Quando se adota a linha de pobreza sugerida pela ONU, há relativamente poucos pobres no Brasil: apenas 3,8% da população tem renda per capita inferior a US$1,25 por dia. Por que então é tão baixo o Índice de Desenvolvimento Humano brasileiro, a ponto de nos colocar na 84ª. posição entre os países considerados pela ONU?
Trata-se em primeiro lugar da péssima distribuição de renda do País. Temos relativamente poucos pobres, mas os mais ricos se apropriam de uma parcela desproporcional da renda nacional. Em segundo lugar estão as deficiências das políticas de educação, saúde e segurança, incapazes de melhorar a qualidade de vida da população, apesar de o gasto do país nesses setores estar dentro dos padrões internacionais.
Parece evidente a necessidade de repensar as políticas sociais. Elas precisam ir além da miséria, para também cuidar das necessidades básicas da grande massa da população brasileira. Pois, segundo a Pesquisa Nacional por Amostra de Domicílios (Pnad), a renda familiar per capita dos 80% mais pobres da população brasileira é inferior a R$ 1.000 por mês. São pessoas com frequência dependentes do INSS, do Sistema Único de Saúde (SUS) e do ensino público básico, morando em locais onde é maior a criminalidade no país.
Para focar as políticas sociais nesses 80%, é preciso lidar com alguns problemas políticos e legais complicados. Boa parte dos chamados gastos sociais beneficia não os 80% mais pobres, mas os 20% mais ricos. É assim com a previdência do servidor público, a gratuidade das universidades públicas, os gastos do SUS com remédios caros e procedimentos de média e alta complexidade, frequentemente obtidos através de ações judiciais. É assim também com os “bicos” que os policiais fazem para dar segurança aos mais ricos, nas suas 48 horas de descanso remunerado. Para ter dinheiro para praticar política social de qualidade para os 80% mais pobres, é preciso limitar os privilégios dos 20% mais ricos, o que significa confrontar as corporações que representam seus interesses.
Os problemas legais para focalizar os gastos sociais nos 80% mais pobres derivam de uma peculiar, mas disseminada, interpretação dos princípios constitucionais da universalidade e da igualdade. Na interpretação corrente, as desigualdades dos benefícios sociais não devem ser corrigidas com o redirecionamento dos gastos públicos dos 20% mais ricos para os 80% mais pobres, mas sim pela expansão dos gastos e a extensão para os demais dos direitos e benefícios conquistados por esses 20%, que são considerados direitos adquiridos. É claro, entretanto, que não há dinheiro suficiente para essa expansão. A única maneira de implantar os princípios da universalidade e da igualdade na prestação dos serviços públicos é partindo de baixo para cima e não de cima para baixo. A equidade se impõe como o princípio norteador básico das políticas sociais numa sociedade tão desigual como a brasileira.

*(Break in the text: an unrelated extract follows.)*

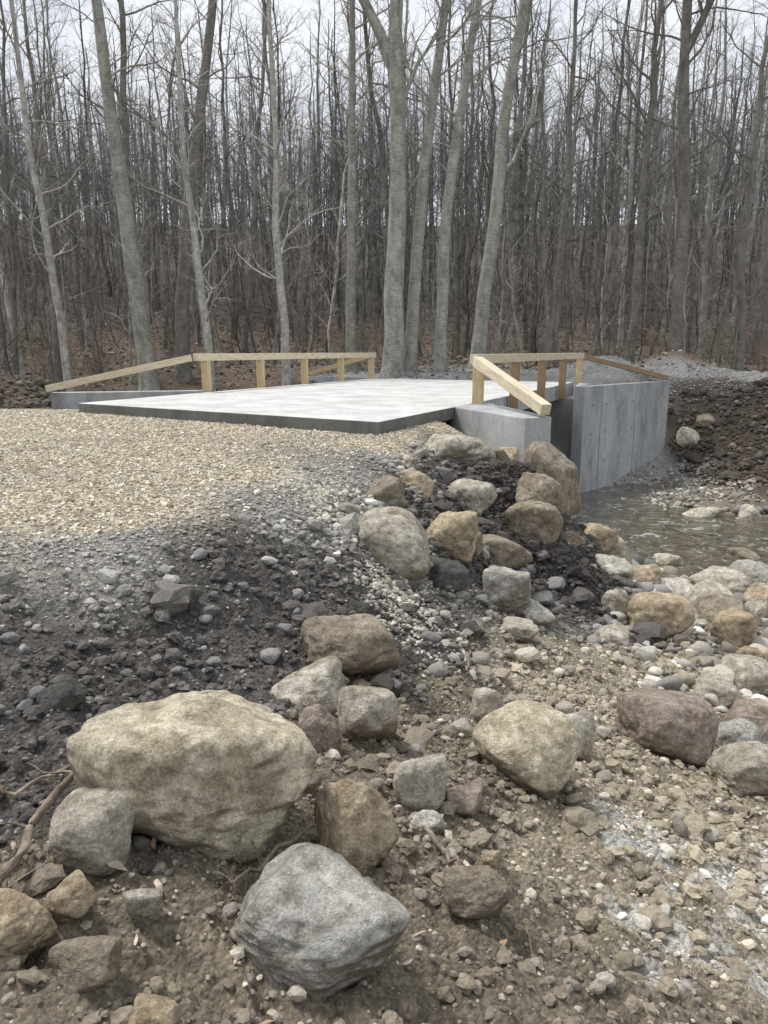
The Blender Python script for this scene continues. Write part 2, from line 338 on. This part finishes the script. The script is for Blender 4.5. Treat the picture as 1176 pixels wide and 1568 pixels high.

Vejamos o que isso significa no caso da saúde. Trata-se em primeiro lugar de privilegiar a expansão do programa de saúde da família, cuja cobertura se estagnou em torno de 60%, deixando ao desabrigo uma parcela importante da população que não tem planos de saúde. Significa também definir de maneira razoável o que se entende por ‘integralidade’ da saúde, de forma a que o judiciário possa respeitar as listas de prioridades do SUS e da Anvisa. Significa ainda estabelecer de maneira precisa os limites entre o atendimento via planos de saúde e via SUS. Quem não tem plano de saúde deve ter prioridade de acesso à rede pública. Ademais, os custos da rede pública com o atendimento de quem tem plano de saúde devem ser ressarcidos pelas operadoras dos planos. Finalmente, como queremos atendimento de qualidade, seria de bom alvitre adotar em todo o País a bem-sucedida experiência de São Paulo com a contratação de organizações sociais para o gerenciamento dos hospitais públicos.